The 2 men were kicked out of Harvard together  — "Mr. Alpert for giving drugs to an undergraduate, and Mr. Leary for abandoning his classes." Later, "Mr. Leary accused Mr. Alpert of trying to seduce his 15-year-old son, Jack," and Jack told his father that "Uncle Dick may be a jerk, but he’s not evil."
Mr. Alpert went to India in 1967 more as a tourist than as a pilgrim. Events led him to a twinkly, old man wrapped in a blanket: Neem Karoli Baba, who was called Maharajji, or great king, by his followers.... It was Maharajji who gave Mr. Alpert the name Ram Dass, or servant of God, and added the prefix, Baba, a term of respect meaning father.

Ram Dass gave Maharajji some LSD, but it had no effect. Ram Dass surmised that the guru’s consciousness had already been so awakened that drugs were powerless to alter it...
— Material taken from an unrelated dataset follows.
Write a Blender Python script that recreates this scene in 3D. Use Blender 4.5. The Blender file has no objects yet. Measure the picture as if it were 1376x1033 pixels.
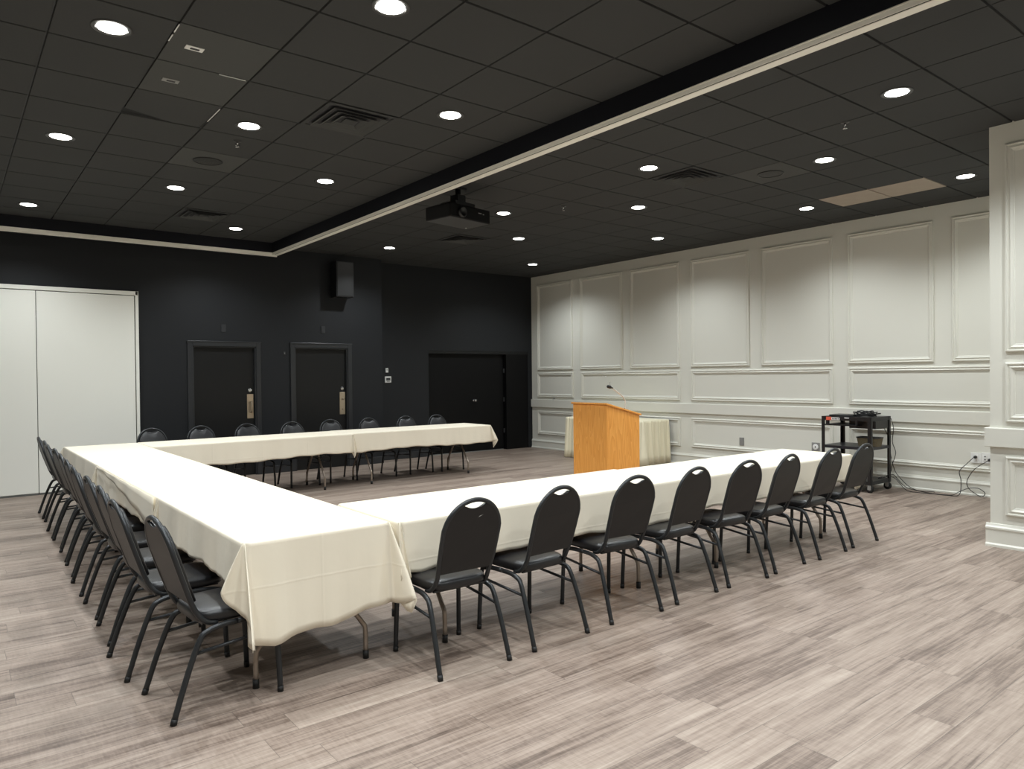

Ram Dass hit the lecture circuit, his presentation a mix of pithy wisdom and humor, often joined in the same sentence. “Treat everyone you meet like God in drag,” he said in one talk. Wavy Gravy, the eccentric poet and peace activist, once said, “Ram Dass was the master of the one-liner, the two-liner, the ocean-liner.”...

By the 1980s, Ram Dass had a change of mind and image. He shaved off the beard but left a neatly trimmed mustache. He tried to drop his Indian name — he no longer wanted to be a cult figure — but his publisher vetoed the idea. He said that he had never intended to be a guru and that Harvard had been right to throw him out....

He said he realized that his 400 LSD trips had not been nearly as enlightening as his drugless spiritual epiphanies.... He said other religions, including the Judaism that he had rejected as a young man, were as valid as Eastern religions.

In a 1997 interview with the website “Gay Today,” Ram Dass said he had always been primarily homosexual, despite earlier statements that he was bisexual. “I always had a front to go to faculty dinners and things like that,” he said. He said he had had thousands of clandestine homosexual encounters.